SUPPLIED INFORMATION:
#####

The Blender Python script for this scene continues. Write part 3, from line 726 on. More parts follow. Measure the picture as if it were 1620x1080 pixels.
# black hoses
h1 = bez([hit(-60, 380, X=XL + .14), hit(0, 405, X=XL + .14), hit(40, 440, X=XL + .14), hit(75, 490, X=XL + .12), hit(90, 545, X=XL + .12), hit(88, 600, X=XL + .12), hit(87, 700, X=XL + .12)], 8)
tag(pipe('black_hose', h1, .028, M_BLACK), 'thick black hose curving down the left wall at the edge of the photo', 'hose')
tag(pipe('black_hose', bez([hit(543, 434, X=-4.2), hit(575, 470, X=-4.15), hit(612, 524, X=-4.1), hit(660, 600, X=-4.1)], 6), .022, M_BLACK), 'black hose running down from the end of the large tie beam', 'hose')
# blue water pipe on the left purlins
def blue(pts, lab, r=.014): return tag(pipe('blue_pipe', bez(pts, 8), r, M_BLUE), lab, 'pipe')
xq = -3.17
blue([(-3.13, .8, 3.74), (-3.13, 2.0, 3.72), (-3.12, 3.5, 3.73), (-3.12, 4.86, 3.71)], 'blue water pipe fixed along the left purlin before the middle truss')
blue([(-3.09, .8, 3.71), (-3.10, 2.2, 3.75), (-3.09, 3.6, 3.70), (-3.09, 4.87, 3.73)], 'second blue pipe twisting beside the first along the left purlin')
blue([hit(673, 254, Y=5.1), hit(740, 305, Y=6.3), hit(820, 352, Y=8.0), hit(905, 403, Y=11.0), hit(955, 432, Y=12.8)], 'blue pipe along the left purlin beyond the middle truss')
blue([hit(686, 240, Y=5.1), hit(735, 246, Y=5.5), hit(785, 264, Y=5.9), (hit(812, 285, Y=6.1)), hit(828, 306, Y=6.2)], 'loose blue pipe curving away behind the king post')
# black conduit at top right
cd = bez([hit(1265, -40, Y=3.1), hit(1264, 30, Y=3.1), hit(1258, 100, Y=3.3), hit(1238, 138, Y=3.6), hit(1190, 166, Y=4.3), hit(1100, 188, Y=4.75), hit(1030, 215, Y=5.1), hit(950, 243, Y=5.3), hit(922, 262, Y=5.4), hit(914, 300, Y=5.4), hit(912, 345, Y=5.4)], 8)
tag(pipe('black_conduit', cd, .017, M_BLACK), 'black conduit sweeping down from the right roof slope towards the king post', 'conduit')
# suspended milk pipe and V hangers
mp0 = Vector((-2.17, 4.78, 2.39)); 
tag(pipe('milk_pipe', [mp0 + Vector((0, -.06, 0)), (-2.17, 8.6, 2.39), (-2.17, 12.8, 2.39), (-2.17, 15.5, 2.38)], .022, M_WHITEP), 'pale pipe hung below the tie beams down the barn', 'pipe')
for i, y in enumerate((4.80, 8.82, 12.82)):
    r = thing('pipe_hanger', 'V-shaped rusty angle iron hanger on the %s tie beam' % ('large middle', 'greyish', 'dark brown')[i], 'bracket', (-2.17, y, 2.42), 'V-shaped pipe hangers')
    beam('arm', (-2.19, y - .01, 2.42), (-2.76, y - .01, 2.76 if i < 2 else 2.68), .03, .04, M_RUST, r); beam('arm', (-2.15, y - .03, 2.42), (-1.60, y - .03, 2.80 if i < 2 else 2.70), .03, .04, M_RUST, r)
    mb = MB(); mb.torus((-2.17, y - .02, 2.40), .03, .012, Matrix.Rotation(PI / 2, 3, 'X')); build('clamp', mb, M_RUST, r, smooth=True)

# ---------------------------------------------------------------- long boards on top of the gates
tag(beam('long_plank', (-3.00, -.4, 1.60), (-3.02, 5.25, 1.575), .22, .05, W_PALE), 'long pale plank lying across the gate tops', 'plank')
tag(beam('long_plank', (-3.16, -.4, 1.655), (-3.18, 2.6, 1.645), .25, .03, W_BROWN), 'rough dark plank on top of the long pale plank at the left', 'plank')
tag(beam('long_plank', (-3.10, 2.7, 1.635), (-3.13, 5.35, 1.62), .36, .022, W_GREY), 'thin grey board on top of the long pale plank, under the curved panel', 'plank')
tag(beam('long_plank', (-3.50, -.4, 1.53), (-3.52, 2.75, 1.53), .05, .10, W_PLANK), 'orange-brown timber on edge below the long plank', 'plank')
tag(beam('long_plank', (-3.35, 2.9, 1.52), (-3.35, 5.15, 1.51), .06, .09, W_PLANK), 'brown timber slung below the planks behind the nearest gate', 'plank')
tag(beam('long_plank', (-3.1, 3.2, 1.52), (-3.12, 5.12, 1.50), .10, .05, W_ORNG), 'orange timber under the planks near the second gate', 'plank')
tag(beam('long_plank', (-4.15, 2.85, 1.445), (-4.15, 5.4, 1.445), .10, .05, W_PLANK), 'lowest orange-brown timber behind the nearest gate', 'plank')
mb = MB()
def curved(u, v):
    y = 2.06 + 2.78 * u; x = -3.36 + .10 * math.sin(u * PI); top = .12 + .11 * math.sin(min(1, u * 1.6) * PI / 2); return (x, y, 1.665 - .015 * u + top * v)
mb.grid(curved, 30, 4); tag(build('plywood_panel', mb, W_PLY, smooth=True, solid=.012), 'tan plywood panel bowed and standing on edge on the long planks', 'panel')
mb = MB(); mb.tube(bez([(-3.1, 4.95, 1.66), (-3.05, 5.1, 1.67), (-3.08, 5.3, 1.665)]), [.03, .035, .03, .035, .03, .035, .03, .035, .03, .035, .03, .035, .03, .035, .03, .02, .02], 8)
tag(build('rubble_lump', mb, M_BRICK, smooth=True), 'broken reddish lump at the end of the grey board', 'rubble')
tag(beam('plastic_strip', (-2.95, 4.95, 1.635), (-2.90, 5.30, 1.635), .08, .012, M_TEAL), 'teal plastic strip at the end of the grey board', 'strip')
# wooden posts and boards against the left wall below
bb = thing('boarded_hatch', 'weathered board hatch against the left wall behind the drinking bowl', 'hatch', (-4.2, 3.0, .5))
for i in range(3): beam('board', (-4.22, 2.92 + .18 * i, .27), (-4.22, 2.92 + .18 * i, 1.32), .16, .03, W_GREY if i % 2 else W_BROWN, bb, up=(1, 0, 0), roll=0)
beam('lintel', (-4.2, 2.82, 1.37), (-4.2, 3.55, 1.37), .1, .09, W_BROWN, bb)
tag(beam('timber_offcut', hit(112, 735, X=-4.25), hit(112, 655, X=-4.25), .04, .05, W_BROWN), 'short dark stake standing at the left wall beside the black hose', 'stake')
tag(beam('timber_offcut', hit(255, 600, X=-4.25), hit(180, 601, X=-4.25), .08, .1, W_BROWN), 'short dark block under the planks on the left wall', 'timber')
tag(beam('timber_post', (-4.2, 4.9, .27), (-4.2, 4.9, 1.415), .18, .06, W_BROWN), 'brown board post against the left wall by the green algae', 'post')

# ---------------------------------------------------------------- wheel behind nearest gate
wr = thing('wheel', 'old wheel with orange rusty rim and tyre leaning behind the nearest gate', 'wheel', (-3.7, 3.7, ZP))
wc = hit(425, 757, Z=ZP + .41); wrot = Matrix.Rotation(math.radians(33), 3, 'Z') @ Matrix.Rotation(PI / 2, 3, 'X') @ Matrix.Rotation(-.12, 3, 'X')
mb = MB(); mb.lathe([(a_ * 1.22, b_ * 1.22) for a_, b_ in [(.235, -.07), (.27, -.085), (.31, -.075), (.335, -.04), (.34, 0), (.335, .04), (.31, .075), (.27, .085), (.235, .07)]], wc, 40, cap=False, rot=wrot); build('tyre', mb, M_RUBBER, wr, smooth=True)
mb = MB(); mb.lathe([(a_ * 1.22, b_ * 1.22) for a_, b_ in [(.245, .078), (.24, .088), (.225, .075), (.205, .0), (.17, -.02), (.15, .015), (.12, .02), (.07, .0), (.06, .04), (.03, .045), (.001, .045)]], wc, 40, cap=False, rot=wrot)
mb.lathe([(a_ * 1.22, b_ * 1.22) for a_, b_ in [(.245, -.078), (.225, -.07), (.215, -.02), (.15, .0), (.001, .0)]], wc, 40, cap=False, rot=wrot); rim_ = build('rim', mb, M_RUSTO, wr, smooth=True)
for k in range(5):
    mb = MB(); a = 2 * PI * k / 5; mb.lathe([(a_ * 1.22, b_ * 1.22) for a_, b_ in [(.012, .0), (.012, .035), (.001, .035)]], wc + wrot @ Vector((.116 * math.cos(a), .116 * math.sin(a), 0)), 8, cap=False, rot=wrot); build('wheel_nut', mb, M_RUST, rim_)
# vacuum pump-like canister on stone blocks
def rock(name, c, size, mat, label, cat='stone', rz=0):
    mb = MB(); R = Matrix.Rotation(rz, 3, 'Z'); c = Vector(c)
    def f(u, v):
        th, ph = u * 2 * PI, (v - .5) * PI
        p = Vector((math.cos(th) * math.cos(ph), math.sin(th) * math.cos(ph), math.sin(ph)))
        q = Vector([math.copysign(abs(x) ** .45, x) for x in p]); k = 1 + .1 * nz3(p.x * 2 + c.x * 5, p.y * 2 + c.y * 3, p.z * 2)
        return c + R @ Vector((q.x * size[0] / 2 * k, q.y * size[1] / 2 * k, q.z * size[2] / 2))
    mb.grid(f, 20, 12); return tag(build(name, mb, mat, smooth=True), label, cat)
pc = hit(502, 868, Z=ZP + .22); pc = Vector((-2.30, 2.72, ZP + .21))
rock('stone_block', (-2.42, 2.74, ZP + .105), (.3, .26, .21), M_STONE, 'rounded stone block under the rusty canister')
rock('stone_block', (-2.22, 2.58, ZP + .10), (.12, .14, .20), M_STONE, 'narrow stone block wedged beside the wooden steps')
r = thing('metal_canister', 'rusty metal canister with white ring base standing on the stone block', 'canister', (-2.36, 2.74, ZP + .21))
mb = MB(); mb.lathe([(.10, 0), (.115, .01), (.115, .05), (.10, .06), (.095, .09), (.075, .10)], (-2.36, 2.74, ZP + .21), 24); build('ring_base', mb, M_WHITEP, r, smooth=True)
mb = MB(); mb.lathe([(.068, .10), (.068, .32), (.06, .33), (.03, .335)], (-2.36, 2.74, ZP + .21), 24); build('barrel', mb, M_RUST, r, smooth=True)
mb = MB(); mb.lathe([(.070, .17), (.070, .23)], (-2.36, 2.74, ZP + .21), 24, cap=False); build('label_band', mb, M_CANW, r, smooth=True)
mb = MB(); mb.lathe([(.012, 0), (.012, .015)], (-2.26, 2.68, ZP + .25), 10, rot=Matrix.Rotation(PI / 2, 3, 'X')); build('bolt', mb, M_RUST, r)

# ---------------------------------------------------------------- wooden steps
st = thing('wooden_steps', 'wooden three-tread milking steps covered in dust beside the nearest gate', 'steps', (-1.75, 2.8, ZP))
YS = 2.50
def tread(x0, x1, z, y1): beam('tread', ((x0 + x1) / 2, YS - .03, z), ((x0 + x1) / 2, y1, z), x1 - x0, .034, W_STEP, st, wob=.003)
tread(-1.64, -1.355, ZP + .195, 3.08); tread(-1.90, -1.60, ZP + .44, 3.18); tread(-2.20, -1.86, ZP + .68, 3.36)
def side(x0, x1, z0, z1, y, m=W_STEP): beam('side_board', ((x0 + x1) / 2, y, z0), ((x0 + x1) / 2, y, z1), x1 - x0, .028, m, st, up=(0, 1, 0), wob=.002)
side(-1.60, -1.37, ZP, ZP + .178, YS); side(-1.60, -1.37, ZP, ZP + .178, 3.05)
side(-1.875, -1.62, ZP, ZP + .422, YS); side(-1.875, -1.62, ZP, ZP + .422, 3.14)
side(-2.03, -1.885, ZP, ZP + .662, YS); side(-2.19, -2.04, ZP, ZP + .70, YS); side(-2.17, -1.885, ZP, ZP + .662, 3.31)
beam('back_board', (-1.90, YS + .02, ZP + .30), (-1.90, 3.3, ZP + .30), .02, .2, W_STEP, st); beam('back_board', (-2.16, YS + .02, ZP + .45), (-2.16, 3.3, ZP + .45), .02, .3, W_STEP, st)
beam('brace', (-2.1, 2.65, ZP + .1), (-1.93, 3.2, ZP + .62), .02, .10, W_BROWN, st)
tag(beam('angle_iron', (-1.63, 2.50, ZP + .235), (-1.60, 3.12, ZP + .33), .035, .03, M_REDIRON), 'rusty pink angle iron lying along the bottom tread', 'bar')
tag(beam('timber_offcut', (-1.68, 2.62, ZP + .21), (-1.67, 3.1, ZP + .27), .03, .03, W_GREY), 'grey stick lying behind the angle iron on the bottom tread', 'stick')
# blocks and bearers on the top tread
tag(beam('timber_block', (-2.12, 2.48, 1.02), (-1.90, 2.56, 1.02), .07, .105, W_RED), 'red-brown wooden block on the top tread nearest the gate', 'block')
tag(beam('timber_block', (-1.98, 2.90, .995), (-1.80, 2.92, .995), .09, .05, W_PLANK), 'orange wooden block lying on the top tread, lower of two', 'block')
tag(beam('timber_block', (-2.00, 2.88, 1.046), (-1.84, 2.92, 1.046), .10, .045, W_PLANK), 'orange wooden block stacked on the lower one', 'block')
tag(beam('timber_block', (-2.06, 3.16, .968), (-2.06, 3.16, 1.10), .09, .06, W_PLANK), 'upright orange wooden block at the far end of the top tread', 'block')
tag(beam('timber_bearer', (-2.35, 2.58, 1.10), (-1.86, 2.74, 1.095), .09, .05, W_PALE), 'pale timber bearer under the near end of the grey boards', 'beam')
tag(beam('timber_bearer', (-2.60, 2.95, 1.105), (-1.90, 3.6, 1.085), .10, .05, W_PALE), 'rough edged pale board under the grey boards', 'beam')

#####

WHAT THIS TASK INVOLVES:
List every line above that contains the word "from".

ANSWER FOR THIS EXERCISE:
The Blender Python script for this scene continues. Write part 3, from line 726 on. More parts follow. Measure the picture as if it were 1620x1080 pixels.
tag(pipe('black_hose', bez([hit(543, 434, X=-4.2), hit(575, 470, X=-4.15), hit(612, 524, X=-4.1), hit(660, 600, X=-4.1)], 6), .022, M_BLACK), 'black hose running down from the end of the large tie beam', 'hose')
tag(pipe('black_conduit', cd, .017, M_BLACK), 'black conduit sweeping down from the right roof slope towards the king post', 'conduit')